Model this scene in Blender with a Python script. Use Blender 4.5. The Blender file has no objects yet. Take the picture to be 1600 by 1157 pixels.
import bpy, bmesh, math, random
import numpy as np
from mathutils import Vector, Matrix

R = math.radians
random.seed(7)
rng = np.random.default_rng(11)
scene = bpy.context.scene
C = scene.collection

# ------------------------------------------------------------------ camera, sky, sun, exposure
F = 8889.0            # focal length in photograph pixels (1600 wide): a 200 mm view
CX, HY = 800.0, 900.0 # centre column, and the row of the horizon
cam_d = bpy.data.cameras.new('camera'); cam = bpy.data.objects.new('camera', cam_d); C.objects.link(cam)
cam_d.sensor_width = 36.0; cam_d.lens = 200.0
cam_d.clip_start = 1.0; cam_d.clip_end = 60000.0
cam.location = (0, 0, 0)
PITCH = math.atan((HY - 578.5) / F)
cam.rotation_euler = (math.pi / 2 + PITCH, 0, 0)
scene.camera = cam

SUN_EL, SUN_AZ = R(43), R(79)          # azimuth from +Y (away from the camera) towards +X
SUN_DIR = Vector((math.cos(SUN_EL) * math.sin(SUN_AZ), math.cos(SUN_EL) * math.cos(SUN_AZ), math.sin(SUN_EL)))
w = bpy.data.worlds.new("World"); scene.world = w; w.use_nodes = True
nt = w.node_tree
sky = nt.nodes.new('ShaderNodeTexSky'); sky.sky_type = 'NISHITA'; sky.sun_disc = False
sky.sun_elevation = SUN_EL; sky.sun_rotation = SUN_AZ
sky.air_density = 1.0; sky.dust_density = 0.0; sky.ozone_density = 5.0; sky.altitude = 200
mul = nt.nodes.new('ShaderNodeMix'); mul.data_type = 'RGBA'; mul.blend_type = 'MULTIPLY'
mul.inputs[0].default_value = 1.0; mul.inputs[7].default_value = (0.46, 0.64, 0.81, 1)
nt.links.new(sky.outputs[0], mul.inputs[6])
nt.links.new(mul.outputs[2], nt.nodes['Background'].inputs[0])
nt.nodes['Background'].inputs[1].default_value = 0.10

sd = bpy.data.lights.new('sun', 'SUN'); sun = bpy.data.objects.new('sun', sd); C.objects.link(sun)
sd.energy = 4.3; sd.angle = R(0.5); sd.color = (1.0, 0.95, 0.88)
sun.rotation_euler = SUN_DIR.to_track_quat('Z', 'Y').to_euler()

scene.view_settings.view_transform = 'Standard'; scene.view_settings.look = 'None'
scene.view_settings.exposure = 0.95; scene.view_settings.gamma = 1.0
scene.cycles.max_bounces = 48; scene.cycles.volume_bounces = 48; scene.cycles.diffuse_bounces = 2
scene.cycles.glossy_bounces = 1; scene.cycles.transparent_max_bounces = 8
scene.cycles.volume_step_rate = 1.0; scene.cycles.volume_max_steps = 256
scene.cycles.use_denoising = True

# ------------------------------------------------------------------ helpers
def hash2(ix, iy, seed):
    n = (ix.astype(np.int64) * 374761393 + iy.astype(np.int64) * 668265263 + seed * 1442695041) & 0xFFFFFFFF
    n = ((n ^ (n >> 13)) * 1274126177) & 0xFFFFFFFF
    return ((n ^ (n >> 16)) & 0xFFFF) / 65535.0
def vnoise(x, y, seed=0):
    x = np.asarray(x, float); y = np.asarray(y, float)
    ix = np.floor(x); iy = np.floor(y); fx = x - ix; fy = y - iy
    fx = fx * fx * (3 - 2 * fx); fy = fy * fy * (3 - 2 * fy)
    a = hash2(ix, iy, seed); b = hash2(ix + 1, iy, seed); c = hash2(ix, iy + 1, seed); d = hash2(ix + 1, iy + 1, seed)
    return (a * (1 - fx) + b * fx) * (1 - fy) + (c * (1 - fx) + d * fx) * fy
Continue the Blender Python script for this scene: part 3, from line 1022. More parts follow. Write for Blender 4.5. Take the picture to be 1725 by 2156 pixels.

# Aim
Exactly as written, please reproduce the lines from the first line of the data to the line containing "nt.nodes['Background'].inputs[1].default_value = 0.10", inclusive, and nothing else.

# Exercise output
Model this scene in Blender with a Python script. Use Blender 4.5. The Blender file has no objects yet. Take the picture to be 1600 by 1157 pixels.
import bpy, bmesh, math, random
import numpy as np
from mathutils import Vector, Matrix

R = math.radians
random.seed(7)
rng = np.random.default_rng(11)
scene = bpy.context.scene
C = scene.collection

# ------------------------------------------------------------------ camera, sky, sun, exposure
F = 8889.0            # focal length in photograph pixels (1600 wide): a 200 mm view
CX, HY = 800.0, 900.0 # centre column, and the row of the horizon
cam_d = bpy.data.cameras.new('camera'); cam = bpy.data.objects.new('camera', cam_d); C.objects.link(cam)
cam_d.sensor_width = 36.0; cam_d.lens = 200.0
cam_d.clip_start = 1.0; cam_d.clip_end = 60000.0
cam.location = (0, 0, 0)
PITCH = math.atan((HY - 578.5) / F)
cam.rotation_euler = (math.pi / 2 + PITCH, 0, 0)
scene.camera = cam

SUN_EL, SUN_AZ = R(43), R(79)          # azimuth from +Y (away from the camera) towards +X
SUN_DIR = Vector((math.cos(SUN_EL) * math.sin(SUN_AZ), math.cos(SUN_EL) * math.cos(SUN_AZ), math.sin(SUN_EL)))
w = bpy.data.worlds.new("World"); scene.world = w; w.use_nodes = True
nt = w.node_tree
sky = nt.nodes.new('ShaderNodeTexSky'); sky.sky_type = 'NISHITA'; sky.sun_disc = False
sky.sun_elevation = SUN_EL; sky.sun_rotation = SUN_AZ
sky.air_density = 1.0; sky.dust_density = 0.0; sky.ozone_density = 5.0; sky.altitude = 200
mul = nt.nodes.new('ShaderNodeMix'); mul.data_type = 'RGBA'; mul.blend_type = 'MULTIPLY'
mul.inputs[0].default_value = 1.0; mul.inputs[7].default_value = (0.46, 0.64, 0.81, 1)
nt.links.new(sky.outputs[0], mul.inputs[6])
nt.links.new(mul.outputs[2], nt.nodes['Background'].inputs[0])
nt.nodes['Background'].inputs[1].default_value = 0.10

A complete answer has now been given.